Quote the lines exactly, starting with the line that contains "Model this scene" and ending with the line that contains "scene.camera = cam", and leave out all other lines.

→ Provided data:
--- --- ---

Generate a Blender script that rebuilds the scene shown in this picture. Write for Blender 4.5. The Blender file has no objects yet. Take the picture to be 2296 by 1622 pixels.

--- --- ---

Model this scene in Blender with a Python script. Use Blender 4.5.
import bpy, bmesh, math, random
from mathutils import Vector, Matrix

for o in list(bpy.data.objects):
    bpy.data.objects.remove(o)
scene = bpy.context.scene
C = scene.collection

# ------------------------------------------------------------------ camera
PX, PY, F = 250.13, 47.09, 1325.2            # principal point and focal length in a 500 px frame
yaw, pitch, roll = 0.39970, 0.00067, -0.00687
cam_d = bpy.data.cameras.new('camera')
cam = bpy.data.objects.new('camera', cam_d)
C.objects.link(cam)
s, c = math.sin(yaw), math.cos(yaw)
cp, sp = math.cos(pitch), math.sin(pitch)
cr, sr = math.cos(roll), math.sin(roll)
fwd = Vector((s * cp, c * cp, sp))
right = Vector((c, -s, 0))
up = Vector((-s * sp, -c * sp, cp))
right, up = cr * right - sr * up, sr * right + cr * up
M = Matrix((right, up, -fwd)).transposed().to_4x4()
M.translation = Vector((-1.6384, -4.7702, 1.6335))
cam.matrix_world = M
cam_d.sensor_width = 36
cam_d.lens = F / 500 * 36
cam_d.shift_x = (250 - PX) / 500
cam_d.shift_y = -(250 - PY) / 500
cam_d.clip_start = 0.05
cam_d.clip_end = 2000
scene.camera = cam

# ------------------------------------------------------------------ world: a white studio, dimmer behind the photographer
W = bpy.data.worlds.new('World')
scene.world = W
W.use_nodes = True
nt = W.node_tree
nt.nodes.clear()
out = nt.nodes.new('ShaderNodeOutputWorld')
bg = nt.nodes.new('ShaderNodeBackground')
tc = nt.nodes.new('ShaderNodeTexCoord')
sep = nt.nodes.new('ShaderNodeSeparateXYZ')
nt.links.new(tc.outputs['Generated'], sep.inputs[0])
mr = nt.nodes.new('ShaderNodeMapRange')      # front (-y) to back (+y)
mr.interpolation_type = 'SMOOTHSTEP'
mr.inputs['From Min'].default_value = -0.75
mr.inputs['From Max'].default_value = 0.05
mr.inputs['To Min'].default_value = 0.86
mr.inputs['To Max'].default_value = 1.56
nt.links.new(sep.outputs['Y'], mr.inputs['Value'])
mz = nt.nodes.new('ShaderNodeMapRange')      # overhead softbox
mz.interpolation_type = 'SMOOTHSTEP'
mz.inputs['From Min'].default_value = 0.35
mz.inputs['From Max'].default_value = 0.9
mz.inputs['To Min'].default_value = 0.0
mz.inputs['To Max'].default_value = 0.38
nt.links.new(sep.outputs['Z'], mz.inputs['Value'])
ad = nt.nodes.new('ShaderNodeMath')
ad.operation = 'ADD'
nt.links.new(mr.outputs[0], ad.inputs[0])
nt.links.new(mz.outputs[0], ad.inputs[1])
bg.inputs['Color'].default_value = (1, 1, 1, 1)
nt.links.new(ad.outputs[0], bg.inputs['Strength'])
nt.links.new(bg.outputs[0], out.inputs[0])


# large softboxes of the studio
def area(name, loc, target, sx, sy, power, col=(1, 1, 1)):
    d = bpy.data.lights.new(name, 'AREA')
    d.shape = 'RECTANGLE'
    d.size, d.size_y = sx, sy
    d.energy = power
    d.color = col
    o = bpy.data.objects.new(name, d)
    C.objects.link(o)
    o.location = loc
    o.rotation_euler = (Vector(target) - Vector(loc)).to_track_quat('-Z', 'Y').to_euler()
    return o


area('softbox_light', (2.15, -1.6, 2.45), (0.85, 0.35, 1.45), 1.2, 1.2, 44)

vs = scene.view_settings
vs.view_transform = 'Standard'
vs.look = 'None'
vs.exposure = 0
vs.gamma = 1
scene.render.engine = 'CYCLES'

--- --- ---

→ Answer to this exercise:
Model this scene in Blender with a Python script. Use Blender 4.5.
import bpy, bmesh, math, random
from mathutils import Vector, Matrix

for o in list(bpy.data.objects):
    bpy.data.objects.remove(o)
scene = bpy.context.scene
C = scene.collection

# ------------------------------------------------------------------ camera
PX, PY, F = 250.13, 47.09, 1325.2            # principal point and focal length in a 500 px frame
yaw, pitch, roll = 0.39970, 0.00067, -0.00687
cam_d = bpy.data.cameras.new('camera')
cam = bpy.data.objects.new('camera', cam_d)
C.objects.link(cam)
s, c = math.sin(yaw), math.cos(yaw)
cp, sp = math.cos(pitch), math.sin(pitch)
cr, sr = math.cos(roll), math.sin(roll)
fwd = Vector((s * cp, c * cp, sp))
right = Vector((c, -s, 0))
up = Vector((-s * sp, -c * sp, cp))
right, up = cr * right - sr * up, sr * right + cr * up
M = Matrix((right, up, -fwd)).transposed().to_4x4()
M.translation = Vector((-1.6384, -4.7702, 1.6335))
cam.matrix_world = M
cam_d.sensor_width = 36
cam_d.lens = F / 500 * 36
cam_d.shift_x = (250 - PX) / 500
cam_d.shift_y = -(250 - PY) / 500
cam_d.clip_start = 0.05
cam_d.clip_end = 2000
scene.camera = cam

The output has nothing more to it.